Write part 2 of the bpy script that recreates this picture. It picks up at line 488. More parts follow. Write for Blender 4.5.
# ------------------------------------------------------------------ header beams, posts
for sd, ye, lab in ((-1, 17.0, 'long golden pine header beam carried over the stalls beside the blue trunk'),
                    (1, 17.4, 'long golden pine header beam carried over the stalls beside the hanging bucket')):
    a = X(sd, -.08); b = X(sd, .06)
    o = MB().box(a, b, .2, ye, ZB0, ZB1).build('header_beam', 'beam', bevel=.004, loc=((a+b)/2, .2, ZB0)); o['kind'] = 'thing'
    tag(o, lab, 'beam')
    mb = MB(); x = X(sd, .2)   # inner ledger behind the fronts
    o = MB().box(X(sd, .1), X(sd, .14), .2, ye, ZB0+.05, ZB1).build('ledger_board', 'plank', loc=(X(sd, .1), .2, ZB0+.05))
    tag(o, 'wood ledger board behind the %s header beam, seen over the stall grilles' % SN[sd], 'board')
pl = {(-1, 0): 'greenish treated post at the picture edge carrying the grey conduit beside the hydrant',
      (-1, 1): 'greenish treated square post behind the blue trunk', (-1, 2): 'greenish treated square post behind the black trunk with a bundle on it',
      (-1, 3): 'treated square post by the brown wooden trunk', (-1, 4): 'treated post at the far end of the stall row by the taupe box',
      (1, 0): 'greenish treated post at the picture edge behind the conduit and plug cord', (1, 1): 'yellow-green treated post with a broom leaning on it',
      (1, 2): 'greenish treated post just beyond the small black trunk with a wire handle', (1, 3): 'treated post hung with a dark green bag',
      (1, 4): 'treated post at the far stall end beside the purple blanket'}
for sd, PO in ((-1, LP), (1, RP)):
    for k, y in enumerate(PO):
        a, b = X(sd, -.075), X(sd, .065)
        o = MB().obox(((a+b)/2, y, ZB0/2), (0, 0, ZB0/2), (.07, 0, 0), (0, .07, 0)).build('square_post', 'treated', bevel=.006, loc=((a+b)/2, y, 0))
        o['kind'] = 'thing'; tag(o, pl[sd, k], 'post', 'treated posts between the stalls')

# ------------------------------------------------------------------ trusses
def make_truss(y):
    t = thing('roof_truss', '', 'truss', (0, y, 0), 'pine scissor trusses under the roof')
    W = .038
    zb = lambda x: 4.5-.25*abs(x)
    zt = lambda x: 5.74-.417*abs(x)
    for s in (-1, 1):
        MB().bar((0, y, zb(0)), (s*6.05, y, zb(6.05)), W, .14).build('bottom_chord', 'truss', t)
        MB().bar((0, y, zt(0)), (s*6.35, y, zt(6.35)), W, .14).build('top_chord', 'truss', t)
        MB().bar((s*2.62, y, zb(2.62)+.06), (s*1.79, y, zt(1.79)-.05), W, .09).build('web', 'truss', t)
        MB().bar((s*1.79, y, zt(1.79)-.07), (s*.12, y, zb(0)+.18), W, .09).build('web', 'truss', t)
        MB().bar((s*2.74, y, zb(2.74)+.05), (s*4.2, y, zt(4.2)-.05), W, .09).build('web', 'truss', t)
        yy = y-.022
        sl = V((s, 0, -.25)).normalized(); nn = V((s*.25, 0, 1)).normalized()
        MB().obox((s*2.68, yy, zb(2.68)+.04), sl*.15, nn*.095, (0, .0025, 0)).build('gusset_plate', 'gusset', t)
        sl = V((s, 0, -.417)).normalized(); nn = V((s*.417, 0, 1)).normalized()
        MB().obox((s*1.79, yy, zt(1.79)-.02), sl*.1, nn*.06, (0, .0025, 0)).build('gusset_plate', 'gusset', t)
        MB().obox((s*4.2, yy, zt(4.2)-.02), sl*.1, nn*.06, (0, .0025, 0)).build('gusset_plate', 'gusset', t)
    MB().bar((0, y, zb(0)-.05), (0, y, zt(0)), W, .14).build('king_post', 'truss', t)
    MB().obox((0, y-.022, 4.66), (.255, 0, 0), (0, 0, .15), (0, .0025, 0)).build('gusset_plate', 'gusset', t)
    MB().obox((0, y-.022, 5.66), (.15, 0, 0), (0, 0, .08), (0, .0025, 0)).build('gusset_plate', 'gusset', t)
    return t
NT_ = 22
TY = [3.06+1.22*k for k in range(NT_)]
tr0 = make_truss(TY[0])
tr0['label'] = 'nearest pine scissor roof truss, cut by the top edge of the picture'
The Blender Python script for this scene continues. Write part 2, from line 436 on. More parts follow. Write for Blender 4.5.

════════

To be done. Which lines contain "part"? Show each of them.

Solution for this problem.
Write part 2 of the bpy script that recreates this picture. It picks up at line 488. More parts follow. Write for Blender 4.5.
The Blender Python script for this scene continues. Write part 2, from line 436 on. More parts follow. Write for Blender 4.5.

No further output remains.